What the task requires:
Copy, in full, each line of the material that holds the word "scene".

[begin Provided entries]

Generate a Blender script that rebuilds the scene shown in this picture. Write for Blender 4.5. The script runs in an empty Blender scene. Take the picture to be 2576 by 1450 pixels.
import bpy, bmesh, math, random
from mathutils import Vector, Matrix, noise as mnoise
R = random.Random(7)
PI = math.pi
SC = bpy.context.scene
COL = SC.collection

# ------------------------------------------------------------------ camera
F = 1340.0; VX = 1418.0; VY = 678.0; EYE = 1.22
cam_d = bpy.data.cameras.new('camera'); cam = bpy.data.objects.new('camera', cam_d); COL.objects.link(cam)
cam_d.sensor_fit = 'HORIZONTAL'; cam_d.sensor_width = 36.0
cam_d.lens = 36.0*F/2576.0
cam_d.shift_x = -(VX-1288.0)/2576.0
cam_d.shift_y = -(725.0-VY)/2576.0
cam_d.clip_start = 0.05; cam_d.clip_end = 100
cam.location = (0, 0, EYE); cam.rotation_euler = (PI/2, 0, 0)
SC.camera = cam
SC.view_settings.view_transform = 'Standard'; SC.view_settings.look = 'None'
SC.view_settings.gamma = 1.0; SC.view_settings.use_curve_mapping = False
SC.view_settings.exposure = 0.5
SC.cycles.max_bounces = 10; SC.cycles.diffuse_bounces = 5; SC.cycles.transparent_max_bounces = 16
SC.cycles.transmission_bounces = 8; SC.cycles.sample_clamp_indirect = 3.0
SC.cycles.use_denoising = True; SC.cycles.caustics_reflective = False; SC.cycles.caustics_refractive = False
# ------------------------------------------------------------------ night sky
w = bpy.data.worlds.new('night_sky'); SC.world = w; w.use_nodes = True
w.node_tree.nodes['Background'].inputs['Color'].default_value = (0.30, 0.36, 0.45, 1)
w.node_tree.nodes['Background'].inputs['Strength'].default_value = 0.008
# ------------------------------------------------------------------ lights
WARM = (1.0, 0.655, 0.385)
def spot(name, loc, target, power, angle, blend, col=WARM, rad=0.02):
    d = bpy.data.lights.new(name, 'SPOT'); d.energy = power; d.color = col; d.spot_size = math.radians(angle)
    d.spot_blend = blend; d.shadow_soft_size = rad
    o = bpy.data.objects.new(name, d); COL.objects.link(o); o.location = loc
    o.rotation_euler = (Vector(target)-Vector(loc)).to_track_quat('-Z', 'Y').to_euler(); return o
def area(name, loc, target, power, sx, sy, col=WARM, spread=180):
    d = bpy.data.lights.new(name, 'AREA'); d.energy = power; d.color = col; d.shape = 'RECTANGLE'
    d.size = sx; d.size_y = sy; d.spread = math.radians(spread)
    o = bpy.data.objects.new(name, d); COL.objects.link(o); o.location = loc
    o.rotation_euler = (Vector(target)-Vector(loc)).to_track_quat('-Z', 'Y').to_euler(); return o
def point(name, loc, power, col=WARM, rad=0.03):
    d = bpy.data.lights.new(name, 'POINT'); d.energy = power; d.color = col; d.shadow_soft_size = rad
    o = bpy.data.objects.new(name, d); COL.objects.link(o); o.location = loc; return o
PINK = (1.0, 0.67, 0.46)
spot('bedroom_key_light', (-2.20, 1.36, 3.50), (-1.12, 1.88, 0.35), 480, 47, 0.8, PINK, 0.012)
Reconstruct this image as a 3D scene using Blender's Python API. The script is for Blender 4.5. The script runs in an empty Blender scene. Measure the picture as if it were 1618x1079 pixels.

[end Provided entries]

Output of the task:
Generate a Blender script that rebuilds the scene shown in this picture. Write for Blender 4.5. The script runs in an empty Blender scene. Take the picture to be 2576 by 1450 pixels.
SC = bpy.context.scene
Reconstruct this image as a 3D scene using Blender's Python API. The script is for Blender 4.5. The script runs in an empty Blender scene. Measure the picture as if it were 1618x1079 pixels.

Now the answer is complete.